THE PROBLEM:
California families and small businesses pay the highest electricity bills in the continental United States. The average bill is now $253 per month, with Californians paying 35 cents per kilowatt-hour compared to a national average of 17 cents. That is more than double what most Americans pay, even though California is rich in energy resources. Over the last decade, the average monthly bill has more than doubled.
These costs are not the result of shortages, but of deliberate political choices. Two policies in particular have driven rates sky high: the system of Renewable Energy Credits (RECs) and the Renewable Portfolio Standard (RPS), which forces utilities to buy ever-greater shares of renewable electricity regardless of price. Both were sold as tools to promote clean energy. In practice, they have become hidden taxes on ratepayers, funneling billions to special interests while households struggle to keep the lights on.

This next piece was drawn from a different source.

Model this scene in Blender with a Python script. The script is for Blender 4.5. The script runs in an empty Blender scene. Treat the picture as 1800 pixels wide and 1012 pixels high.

The harm does not stop with higher bills. Subsidized solar farms are also spreading across some of California’s most productive farmland, putting long-term food production at risk. Families are being squeezed at the grocery store as well as on their utility bills.
HOW WE GOT HERE
California politicians have spent decades layering mandates and subsidies that distort the true cost of power. The result is at least $5 billion a year—and possibly as much as $10 billion—in extra costs that show up directly on utility bills.
- Renewable Energy Credits (RECs). These credits can be sold into programs like California’s Low Carbon Fuel Standard for about $15 per REC. In 2023, utility-scale solar generated over 40,000 gigawatt-hours of power. That translates into 40 million RECs worth roughly $600 million a year, costs that businesses and households ultimately bear through higher rates and prices.
- Renewable Portfolio Standard (RPS). California law requires utilities to source 60 percent of their electricity from renewables by 2030 and 100 percent carbon-free by 2045. This mandate forces utilities to buy renewable power or credits at inflated prices. The real costs go far beyond the electricity itself: billions for new transmission lines to remote solar farms, battery storage, inflated costs for gas plants that are forced to run only part-time, and endless litigation and permitting delays that drive up the price of nuclear and other reliable sources. Families pay twice—once through taxes that bankroll subsidies, and again in soaring monthly bills.
- Farmland at Risk. Solar farms are spreading onto some of California’s best farmland, raising local temperatures and cutting into the “chill hours” that crops like almonds and pistachios need to grow. Even small changes reduce yields and hurt long-term food production. Italy confronted the same problem in 2024 and banned new solar installations on productive farmland to protect its food supply. California should do the same and keep its farmland focused on feeding families and supporting our great farmers and world-leading agriculture industry.
STEVE HILTON’S PLAN
Steve Hilton will repeal California’s costly wind and solar mandates and subsidies, replacing them with an energy policy focused on affordability, reliability, and consumer choice. His plan includes:
- End Renewable Energy Credits and Portfolio Mandates. Stop forcing utilities and businesses to buy credits and overpriced renewable power that drive up household bills.
- Audit the full system costs of renewables. Demand honest accounting of transmission, storage, backup, and permitting costs that are often hidden. Californians deserve transparency, not accounting tricks.
- Prioritize affordable, reliable energy. Allow natural gas, nuclear, and consumer-driven rooftop solar to compete on a level playing field, free from government mandates that tilt the market.
- Protect farmland. As governor, Steve Hilton will ensure California’s farmland is preserved for food production by banning new solar farms on fertile and productive fields, while allowing projects that do not disrupt agriculture. And by ensuring that farmers get the water they need, Steve will end the cruel and cynical trick currently being played by Democrat climate extremists: denying farmers water, rendering potentially fertile farmland unusable for agriculture, then claiming that solar farms are the only realistic option for generating income from the land. We have the most fertile farmland in the world and we should be using it to grow the food that will help make America healthy again – fruit, nuts, produce – instead of dumping solar panels made in China.
With these reforms, Californians will finally see their electricity bills fall, the grid strengthened, farmland saved, and families protected from politically imposed energy inflation. Energy policy should serve working people and small businesses, not lobbyists or ideological crusades.